The Undercover Colors group got $100,000 from an investor and received $11,250 in prize money. It has been fine-tuning the prototype for the polish and is focusing on market testing.

Undercover Colors is one of many clever technologies addressing the widespread problem of violence against women. 

In 2012, Nancy Schwartzman, a developer and an anti-violence activist, created the Circle of 6 iPhone app. The app allows users to message a trusted circle of friends for help or support if things get dangerous or intense. It can also contact local hotlines or emergency numbers.   
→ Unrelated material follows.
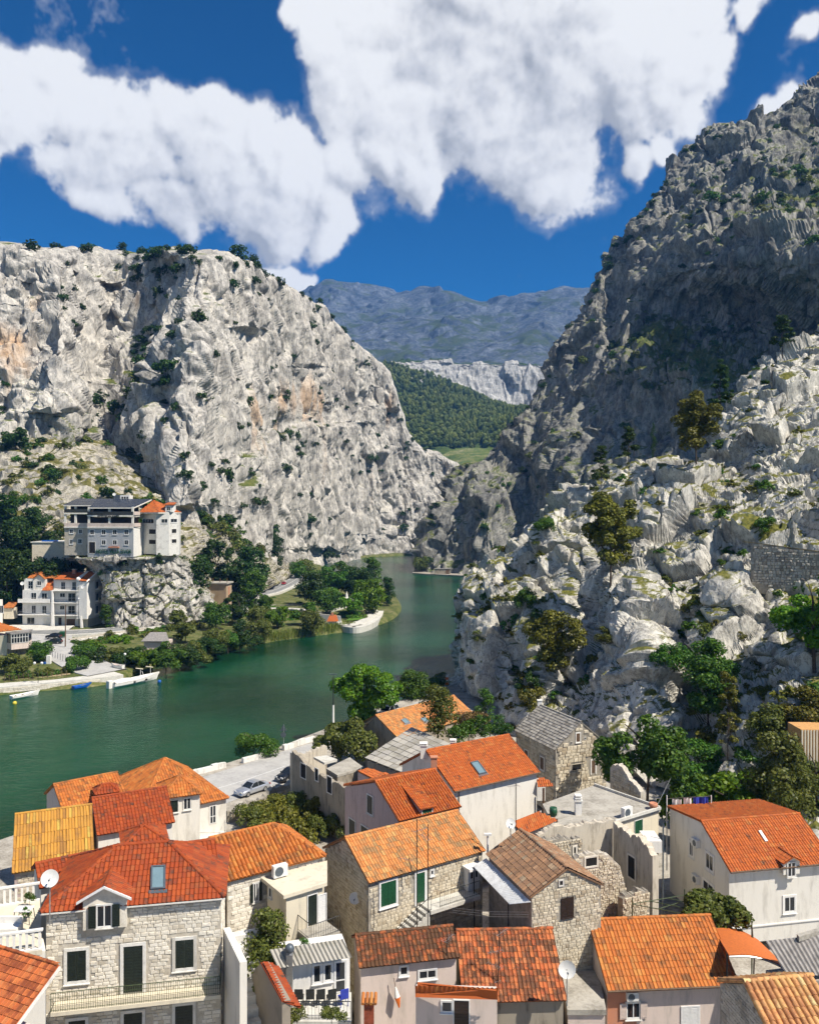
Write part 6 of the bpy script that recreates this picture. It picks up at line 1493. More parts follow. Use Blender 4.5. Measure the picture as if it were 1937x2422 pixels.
def car(name, label, p, yaw, kind, paint, group=None):
    k = CARS[kind]; root = thing(name, label, 'car', p, group); ca, sa = math.cos(yaw), math.sin(yaw)
    T = lambda x, y, z: Vector((p.x+x*ca-y*sa, p.y+x*sa+y*ca, p.z+z)); hw = k['W']/2
    pr = k['prof']; V = []; n = len(pr)
    rings = [(-hw*.9, .0, .82), (-hw, 0, .5), (-hw*.98, 0, 0), (hw*.98, 0, 0), (hw, 0, .5), (hw*.9, 0, .82)]
    low = .26
    def zf(x, f):                         # f 0 sill ... 1 shoulder
        z = np.interp(x, [q[0] for q in pr], [q[1] for q in pr]); return low+(z-low)*f
    xs = np.linspace(pr[0][0], pr[-1][0], 22); sec = [(-.93,.0), (-1.,.25), (-1.,.62), (-.95,.9), (-.80,1.), (0,1.04), (.80,1.), (.95,.9), (1.,.62), (1.,.25), (.93,.0)]
    for x in xs:
        e = 1-.10*max(0, (abs(x)-k['L']*.36)/(k['L']*.14))
        for s, f in sec: V.append(T(x, s*hw*e, zf(x, f)))
    m = len(sec); F = [(i*m+j, i*m+j+1, (i+1)*m+j+1, (i+1)*m+j) for i in range(len(xs)-1) for j in range(m-1)]
    F += [tuple(range(m))[::-1], tuple((len(xs)-1)*m+j for j in range(m))]
    MB().add(V, F).build('body', paint, root, True)
    cb = k['cab']; V = []; n = len(cb)
    for sgn in (-1, 1):
        for i, (x, z) in enumerate(cb): V.append(T(x, sgn*hw*(.86 if i in (0, n-1) else .70), z-(.03 if i in (0, n-1) else .04)))
    F = [(i, i+1, n+i+1, n+i) for i in range(n-1)]+[tuple(range(n)), tuple(range(n, 2*n))[::-1]]
    MB().add(V, F).build('glasshouse', M['glass'], root)
    rfp = cb[1:-1]; V = []
    for sgn in (-1, 1): V += [T(x, sgn*hw*.73, z-.01) for x, z in rfp]
    r0 = len(rfp); MB().add(V+[v-ZV*.035 for v in V], [(i, i+1, r0+i+1, r0+i) for i in range(r0-1)]+[(2*r0+i, 3*r0+i, 3*r0+i+1, 2*r0+i+1) for i in range(r0-1)]+[(i, 2*r0+i, 2*r0+i+1, i+1) for i in range(r0-1)]+[(r0+i+1, 3*r0+i+1, 3*r0+i, r0+i) for i in range(r0-1)]).build('roof', paint, root)
    for sgn in (-1, 1):
        mb = MB()
        for i, j in ((0, 1), (n-2, n-1)): mb.tube([T(cb[i][0], sgn*hw*(.87 if i == 0 else .72), cb[i][1]-.03), T(cb[j][0], sgn*hw*(.72 if i == 0 else .87), cb[j][1]-.03)], .045, 5)
        mx = (cb[0][0]+cb[-1][0])/2+.1; mb.tube([T(mx, sgn*hw*.89, cb[0][1]), T(mx, sgn*hw*.73, cb[2][1]-.04)], .04, 5); mb.build('pillar', paint, root)
        for wx in (-k['L']*.30, k['L']*.29):
            c = T(wx, sgn*(hw-.1), .31); ax = T(0, sgn, 0)-T(0, 0, 0)
            w = MB().lathe(c, [(.0,-.1), (.31,-.1), (.325,-.04), (.325,.06), (.30,.115), (.2,.115)], 16, ax).build('wheel', M['rubber'], root)
            MB().lathe(c, [(.205,.10), (.2,.12), (.06,.09), (0,.09)], 12, ax).build('rim', M['steel'], w)
        MB().obox(T(pr[0][0]-.015, sgn*hw*.62-.2, pr[1][1]-.06), T(.12,0,0)-T(0,0,0), T(0,.4,0)-T(0,0,0), ZV*.15).build('headlight', M['lamp_glass'], root)
        MB().obox(T(pr[-1][0]-.09, sgn*hw*.66-.18, pr[-1][1]+.2), T(.11,0,0)-T(0,0,0), T(0,.36,0)-T(0,0,0), ZV*.16).build('tail_light', M['tail'], root)
        MB().obox(T(cb[0][0]+.12, sgn*(hw+.02)-.08, cb[0][1]+.02), T(.12,0,0)-T(0,0,0), T(0,.16,0)-T(0,0,0), ZV*.12).build('mirror', paint, root)
    MB().obox(T(pr[0][0]-.02, -.26, .42), T(.02,0,0)-T(0,0,0), T(0,.52,0)-T(0,0,0), ZV*.11).build('number_plate', M['white'], root)
    return root
f_, b_ = zpt(*c2(378,884), rz), zpt(*c2(527,832), rz); yaw = math.atan2((b_-f_).y, (b_-f_).x)
car('parked_car', 'silver saloon car parked beside the rubble wall', (f_+b_)/2+Vector((-math.sin(yaw), math.cos(yaw), 0))*.8, yaw, 'sedan', M['car_silver'], 'cars on the river road')
f_ = zpt(*c2(640,768), rz); car('parked_car', 'black car half hidden by the ruined building', f_+Vector((math.cos(yaw), math.sin(yaw), 0))*1.3, yaw, 'hatch', M['car_black'], 'cars on the river road')
f_ = zpt(*c2(1385,300), rz); car('parked_car', 'white off-road car behind the faded orange roof', f_+Vector((.6,1.,0)), yaw+.12, 'suv', M['car_white'], 'cars on the river road')
f_ = zpt(*c4(400,165), rz); car('parked_car', 'dark car under the trees beside the crag', f_+Vector((.3,1.,0)), yaw+.1, 'suv', M['car_black'], 'cars on the river road')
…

Developers are fund-raising to develop and distribute pd.id, or personal drink ID. It's a portable, reusable device that takes a small sample of a drink to determine if it's been spiked or tampered with. The Drink Savvy cup monitors your beverage and changes color in the presence of date-rape drugs. 

For those who don’t want to wait for those innovations to become widely available, Drink Safe makes test strips and coasters that evaluate drinks for foreign substances and cost about 50 cents per test.
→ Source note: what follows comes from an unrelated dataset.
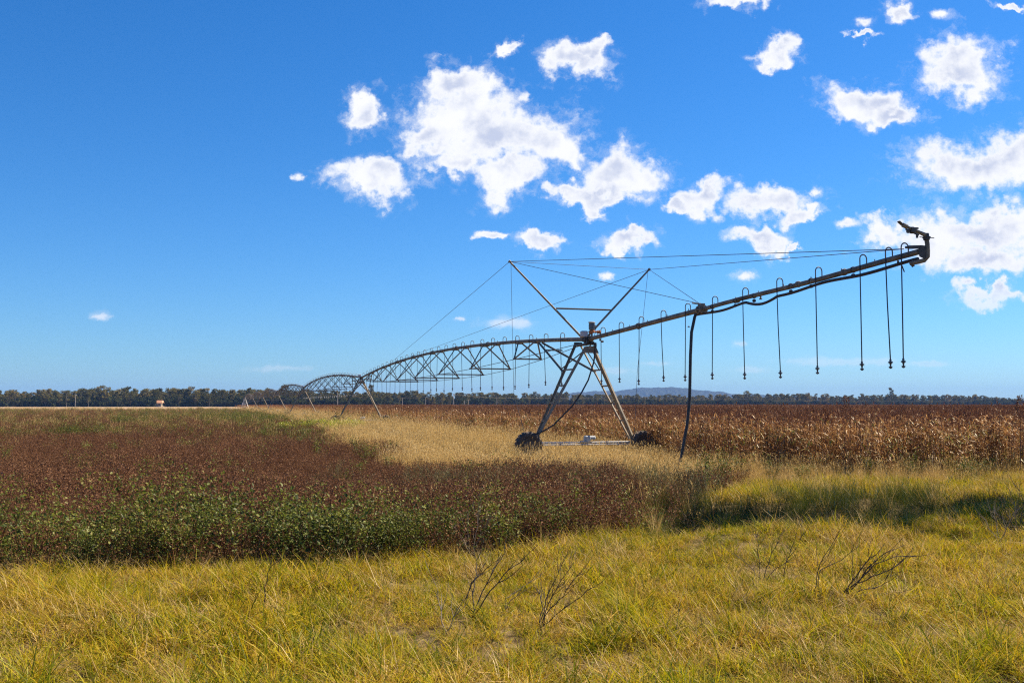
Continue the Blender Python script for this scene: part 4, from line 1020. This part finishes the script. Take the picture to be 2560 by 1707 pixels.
BL = [(915, 287, 50, 42), (1150, 215, 95, 45), (1163, 291, 150, 72), (1240, 349, 158, 70), (1355, 345, 98, 72), (1267, 444, 76, 46), (1144, 391, 77, 28), (1412, 379, 50, 44), (1060, 330, 60, 40),
      (941, 437, 118, 42), (1546, 425, 84, 60), (1412, 483, 66, 25), (1508, 486, 92, 26), (1443, 169, 80, 38), (1470, 138, 30, 30), (1343, 590, 52, 23), (1229, 582, 36, 18), (1565, 590, 58, 23),
      (1309, 243, 15, 11), (1250, 115, 38, 16), (1834, 12, 72, 22), (1956, 138, 52, 28), (1965, 108, 25, 20), (2252, 20, 40, 26), (2160, 56, 18, 11), (2160, 87, 34, 8), (2354, 36, 24, 9), (2517, 5, 38, 10),
      (2160, 258, 94, 46), (2237, 290, 66, 26), (2395, 168, 98, 60), (2441, 423, 170, 62), (2560, 390, 110, 74), (1742, 487, 68, 36), (1690, 505, 46, 16), (1930, 507, 84, 33), (2007, 540, 48, 23), (1895, 590, 74, 29),
      (1982, 617, 28, 9), (2119, 558, 23, 9), (2040, 482, 11, 10), (2205, 575, 58, 38), (2415, 590, 170, 52), (2525, 560, 100, 46), (2466, 653, 108, 36), (2492, 738, 104, 20), (1864, 691, 21, 11),
      (1273, 808, 52, 12), (1515, 692, 14, 8), (2106, 904, 110, 9), (2319, 910, 52, 6), (697, 921, 66, 7), (747, 445, 12, 8), (1535, 925, 45, 8), (1630, 908, 30, 6), (1870, 925, 40, 8), (250, 790, 22, 8), (1150, 800, 10, 5), (1850, 860, 12, 6), (2420, 705, 16, 7)]
cs, sn = math.cos(PITCH), math.sin(PITCH)
def uv_of(px, py):
    d = ray(px, py); return d.x / d.y, d.z / d.y
dm = None
for (px, py, rx, ry) in BL:
    u0, v0 = uv_of(px, py); ix, iy = F_PX / (rx * 1.2), F_PX / (ry * 1.22)
    tiny = rx < 26 or py > 780
    if tiny: ix *= .55; iy *= .55
    L = t.vmath('LENGTH', t.vmath('MULTIPLY_ADD', ul if tiny else uw, (ix, iy, 0), (-u0 * ix, -v0 * iy, 0)))
    if tiny: L = t.math('ADD', L, .42)
    if dm is None: dm = L
    else:
        n = t.new('ShaderNodeMath', operation='SMOOTH_MIN'); t.put(n.inputs[0], dm); t.put(n.inputs[1], L); n.inputs[2].default_value = 0.25; dm = n.outputs[0]
body = t.math('SUBTRACT', 1.05, dm)
fb = t.noise(uv, 34, 6, 0.62); fb2 = t.noise(uv, 110, 5, 0.65)
dens = t.math('ADD', body, t.math('ADD', t.math('MULTIPLY_ADD', fb, 1.25, -0.625), t.math('MULTIPLY_ADD', fb2, 0.5, -0.25)))
core = t.smooth(dens, -0.06, 0.5)
fv = t.noise(t.vmath('MULTIPLY', t.vmath('ADD', uv, w2), (1.0, 1.5, 1.0)), 52, 7, 0.68)
veil = t.math('MULTIPLY', t.smooth(t.math('ADD', body, t.math('MULTIPLY_ADD', fv, 2.2, -1.1)), -0.30, 0.9), 0.5)
alpha = t.math('MAXIMUM', core, veil)
front_ = t.smooth(sp.outputs[1], 0.05, 0.15)
lowfade = t.math('MULTIPLY_ADD', t.smooth(cb.outputs[0] if False else t.math('DIVIDE', sp.outputs[2], yy), 0.03, 0.14), 0.75, 0.25)
alpha = t.math('MULTIPLY', t.math('MULTIPLY', alpha, front_), lowfade)
# thicker cloud and lower bellies are a touch greyer
sh = t.noise(t.vmath('ADD', uv, (0.0, 0.012, 0)), 24, 4, 0.55)
thick = t.math('MULTIPLY', t.smooth(dens, 0.30, 1.0), t.smooth(sh, 0.34, 0.64))
ccol = t.mix(thick, (0.93, 0.94, 0.97, 1), (0.54, 0.60, 0.77, 1))
bgc = t.new('ShaderNodeBackground'); t.put(bgc.inputs[0], ccol); bgc.inputs[1].default_value = 0.47
ms = t.new('ShaderNodeMixShader'); t.put(ms.inputs[0], alpha); t.l.new(bg.outputs[0], ms.inputs[1]); t.l.new(bgc.outputs[0], ms.inputs[2])
t.l.new(ms.outputs[0], out.inputs[0])

sd = Vector((math.sin(SUN_AZ) * math.cos(SUN_EL), math.cos(SUN_AZ) * math.cos(SUN_EL), math.sin(SUN_EL)))
sl = bpy.data.lights.new('sun', 'SUN'); sl.energy = 5.0; sl.angle = R(0.53); sl.color = (1.0, 0.86, 0.66)
so = bpy.data.objects.new('sun', sl); COL.objects.link(so); so.rotation_euler = sd.to_track_quat('Z', 'Y').to_euler(); so.location = (0, 0, 50)

# ------------------------------------------------------------------ camera and render
cd = bpy.data.cameras.new('camera'); cd.sensor_width = 36; cd.lens = 36 * F_PX / 2560; cd.clip_end = 40000; cd.clip_start = 0.1
co = bpy.data.objects.new('camera', cd); COL.objects.link(co); co.location = (0, 0, CAM_H); co.rotation_euler = (PI / 2 + PITCH, 0, 0)
S.camera = co
S.view_settings.view_transform = 'Standard'; S.view_settings.look = 'None'; S.view_settings.exposure = 1.22; S.view_settings.gamma = 1
S.render.engine = 'CYCLES'
cy = S.cycles
cy.max_bounces = 5; cy.diffuse_bounces = 3; cy.glossy_bounces = 2; cy.transmission_bounces = 3; cy.volume_bounces = 0; cy.transparent_max_bounces = 4
cy.caustics_reflective = False; cy.caustics_refractive = False
cy.use_denoising = False; cy.sample_clamp_indirect = 4
cy.filter_width = 1.2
While they're cool and useful, none of these inventions can end sexual assault or violence against women. The only way to stop rape is to stop perpetrators. Until that happens, these products offer a little high-tech peace of mind.

"I feel like if I had known about these [Drink Safe] strips, I would have made every single one of my girlfriends carry one," Adrienne Gang, a reality TV star who has no memory of what happened after she was drugged at a bar one night, told the Tampa Bay Times. "Because why would you not? It's an added layer of protection."